══ DATA SHOWN
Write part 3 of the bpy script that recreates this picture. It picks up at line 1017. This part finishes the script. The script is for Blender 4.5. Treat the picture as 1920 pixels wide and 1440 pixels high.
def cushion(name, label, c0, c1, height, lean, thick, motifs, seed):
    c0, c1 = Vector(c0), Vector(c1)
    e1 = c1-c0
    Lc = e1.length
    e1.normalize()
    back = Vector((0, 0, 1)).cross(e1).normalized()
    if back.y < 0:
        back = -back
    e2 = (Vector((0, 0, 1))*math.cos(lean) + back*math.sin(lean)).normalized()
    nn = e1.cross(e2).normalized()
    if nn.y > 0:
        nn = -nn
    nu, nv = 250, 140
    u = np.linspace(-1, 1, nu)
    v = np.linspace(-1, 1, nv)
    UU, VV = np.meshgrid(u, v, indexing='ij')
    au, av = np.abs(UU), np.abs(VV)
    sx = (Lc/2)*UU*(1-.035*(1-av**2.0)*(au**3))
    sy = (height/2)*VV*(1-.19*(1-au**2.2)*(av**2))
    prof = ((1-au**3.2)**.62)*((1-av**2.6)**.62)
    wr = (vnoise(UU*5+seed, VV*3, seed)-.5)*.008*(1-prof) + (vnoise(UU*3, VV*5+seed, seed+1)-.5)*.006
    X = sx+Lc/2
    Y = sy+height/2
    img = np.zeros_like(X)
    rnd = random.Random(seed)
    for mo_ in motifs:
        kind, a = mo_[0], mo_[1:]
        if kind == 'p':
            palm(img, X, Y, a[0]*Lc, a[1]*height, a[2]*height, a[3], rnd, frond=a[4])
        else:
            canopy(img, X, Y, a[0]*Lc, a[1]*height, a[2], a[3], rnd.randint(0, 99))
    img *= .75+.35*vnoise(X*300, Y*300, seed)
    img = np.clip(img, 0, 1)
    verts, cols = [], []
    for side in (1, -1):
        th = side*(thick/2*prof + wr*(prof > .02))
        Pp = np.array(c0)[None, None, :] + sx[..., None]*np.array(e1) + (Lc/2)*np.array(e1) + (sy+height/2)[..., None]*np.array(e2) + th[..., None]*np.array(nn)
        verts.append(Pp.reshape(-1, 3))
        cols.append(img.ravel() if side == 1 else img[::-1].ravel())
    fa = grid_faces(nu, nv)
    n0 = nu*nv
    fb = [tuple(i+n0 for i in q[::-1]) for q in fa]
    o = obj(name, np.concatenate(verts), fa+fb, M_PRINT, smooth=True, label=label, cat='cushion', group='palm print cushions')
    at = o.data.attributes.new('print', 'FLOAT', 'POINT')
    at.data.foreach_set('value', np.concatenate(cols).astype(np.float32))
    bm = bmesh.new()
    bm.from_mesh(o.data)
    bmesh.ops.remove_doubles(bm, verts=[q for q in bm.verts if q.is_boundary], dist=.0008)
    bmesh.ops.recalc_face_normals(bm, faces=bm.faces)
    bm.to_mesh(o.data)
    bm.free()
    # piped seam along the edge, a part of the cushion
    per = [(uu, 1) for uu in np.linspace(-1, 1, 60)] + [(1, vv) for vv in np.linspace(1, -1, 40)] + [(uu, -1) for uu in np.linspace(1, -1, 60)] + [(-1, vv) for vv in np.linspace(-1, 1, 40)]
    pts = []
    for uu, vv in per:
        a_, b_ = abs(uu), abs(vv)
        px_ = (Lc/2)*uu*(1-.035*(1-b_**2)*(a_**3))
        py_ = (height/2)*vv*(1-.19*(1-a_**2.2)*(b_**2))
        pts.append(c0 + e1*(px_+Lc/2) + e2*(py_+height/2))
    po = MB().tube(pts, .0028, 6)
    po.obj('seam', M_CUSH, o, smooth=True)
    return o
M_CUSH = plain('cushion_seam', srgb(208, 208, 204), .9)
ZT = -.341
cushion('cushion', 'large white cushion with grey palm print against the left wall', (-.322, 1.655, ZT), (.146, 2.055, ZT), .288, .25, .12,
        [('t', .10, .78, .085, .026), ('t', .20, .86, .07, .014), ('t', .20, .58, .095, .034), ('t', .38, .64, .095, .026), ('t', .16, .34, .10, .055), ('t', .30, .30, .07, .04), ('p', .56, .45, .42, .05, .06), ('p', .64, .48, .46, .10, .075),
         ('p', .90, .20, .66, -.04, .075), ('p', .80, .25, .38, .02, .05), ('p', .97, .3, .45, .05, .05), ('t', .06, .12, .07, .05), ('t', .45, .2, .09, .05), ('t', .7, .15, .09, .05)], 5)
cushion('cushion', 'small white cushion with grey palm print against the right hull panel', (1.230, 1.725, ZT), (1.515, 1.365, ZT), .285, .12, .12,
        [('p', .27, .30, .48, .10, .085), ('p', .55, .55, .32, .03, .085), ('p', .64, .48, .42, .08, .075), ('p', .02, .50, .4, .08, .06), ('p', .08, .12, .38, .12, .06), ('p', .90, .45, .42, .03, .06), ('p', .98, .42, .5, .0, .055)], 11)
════
EXERCISE GOAL — Extract all lines as given.

WRITTEN RESPONSE —
Write part 3 of the bpy script that recreates this picture. It picks up at line 1017. This part finishes the script. The script is for Blender 4.5. Treat the picture as 1920 pixels wide and 1440 pixels high.
def cushion(name, label, c0, c1, height, lean, thick, motifs, seed):
    c0, c1 = Vector(c0), Vector(c1)
    e1 = c1-c0
    Lc = e1.length
    e1.normalize()
    back = Vector((0, 0, 1)).cross(e1).normalized()
    if back.y < 0:
        back = -back
    e2 = (Vector((0, 0, 1))*math.cos(lean) + back*math.sin(lean)).normalized()
    nn = e1.cross(e2).normalized()
    if nn.y > 0:
        nn = -nn
    nu, nv = 250, 140
    u = np.linspace(-1, 1, nu)
    v = np.linspace(-1, 1, nv)
    UU, VV = np.meshgrid(u, v, indexing='ij')
    au, av = np.abs(UU), np.abs(VV)
    sx = (Lc/2)*UU*(1-.035*(1-av**2.0)*(au**3))
    sy = (height/2)*VV*(1-.19*(1-au**2.2)*(av**2))
    prof = ((1-au**3.2)**.62)*((1-av**2.6)**.62)
    wr = (vnoise(UU*5+seed, VV*3, seed)-.5)*.008*(1-prof) + (vnoise(UU*3, VV*5+seed, seed+1)-.5)*.006
    X = sx+Lc/2
    Y = sy+height/2
    img = np.zeros_like(X)
    rnd = random.Random(seed)
    for mo_ in motifs:
        kind, a = mo_[0], mo_[1:]
        if kind == 'p':
            palm(img, X, Y, a[0]*Lc, a[1]*height, a[2]*height, a[3], rnd, frond=a[4])
        else:
            canopy(img, X, Y, a[0]*Lc, a[1]*height, a[2], a[3], rnd.randint(0, 99))
    img *= .75+.35*vnoise(X*300, Y*300, seed)
    img = np.clip(img, 0, 1)
    verts, cols = [], []
    for side in (1, -1):
        th = side*(thick/2*prof + wr*(prof > .02))
        Pp = np.array(c0)[None, None, :] + sx[..., None]*np.array(e1) + (Lc/2)*np.array(e1) + (sy+height/2)[..., None]*np.array(e2) + th[..., None]*np.array(nn)
        verts.append(Pp.reshape(-1, 3))
        cols.append(img.ravel() if side == 1 else img[::-1].ravel())
    fa = grid_faces(nu, nv)
    n0 = nu*nv
    fb = [tuple(i+n0 for i in q[::-1]) for q in fa]
    o = obj(name, np.concatenate(verts), fa+fb, M_PRINT, smooth=True, label=label, cat='cushion', group='palm print cushions')
    at = o.data.attributes.new('print', 'FLOAT', 'POINT')
    at.data.foreach_set('value', np.concatenate(cols).astype(np.float32))
    bm = bmesh.new()
    bm.from_mesh(o.data)
    bmesh.ops.remove_doubles(bm, verts=[q for q in bm.verts if q.is_boundary], dist=.0008)
    bmesh.ops.recalc_face_normals(bm, faces=bm.faces)
    bm.to_mesh(o.data)
    bm.free()
    # piped seam along the edge, a part of the cushion
    per = [(uu, 1) for uu in np.linspace(-1, 1, 60)] + [(1, vv) for vv in np.linspace(1, -1, 40)] + [(uu, -1) for uu in np.linspace(1, -1, 60)] + [(-1, vv) for vv in np.linspace(-1, 1, 40)]
    pts = []
    for uu, vv in per:
        a_, b_ = abs(uu), abs(vv)
        px_ = (Lc/2)*uu*(1-.035*(1-b_**2)*(a_**3))
        py_ = (height/2)*vv*(1-.19*(1-a_**2.2)*(b_**2))
        pts.append(c0 + e1*(px_+Lc/2) + e2*(py_+height/2))
    po = MB().tube(pts, .0028, 6)
    po.obj('seam', M_CUSH, o, smooth=True)
    return o
M_CUSH = plain('cushion_seam', srgb(208, 208, 204), .9)
ZT = -.341
cushion('cushion', 'large white cushion with grey palm print against the left wall', (-.322, 1.655, ZT), (.146, 2.055, ZT), .288, .25, .12,
        [('t', .10, .78, .085, .026), ('t', .20, .86, .07, .014), ('t', .20, .58, .095, .034), ('t', .38, .64, .095, .026), ('t', .16, .34, .10, .055), ('t', .30, .30, .07, .04), ('p', .56, .45, .42, .05, .06), ('p', .64, .48, .46, .10, .075),
         ('p', .90, .20, .66, -.04, .075), ('p', .80, .25, .38, .02, .05), ('p', .97, .3, .45, .05, .05), ('t', .06, .12, .07, .05), ('t', .45, .2, .09, .05), ('t', .7, .15, .09, .05)], 5)
cushion('cushion', 'small white cushion with grey palm print against the right hull panel', (1.230, 1.725, ZT), (1.515, 1.365, ZT), .285, .12, .12,
        [('p', .27, .30, .48, .10, .085), ('p', .55, .55, .32, .03, .085), ('p', .64, .48, .42, .08, .075), ('p', .02, .50, .4, .08, .06), ('p', .08, .12, .38, .12, .06), ('p', .90, .45, .42, .03, .06), ('p', .98, .42, .5, .0, .055)], 11)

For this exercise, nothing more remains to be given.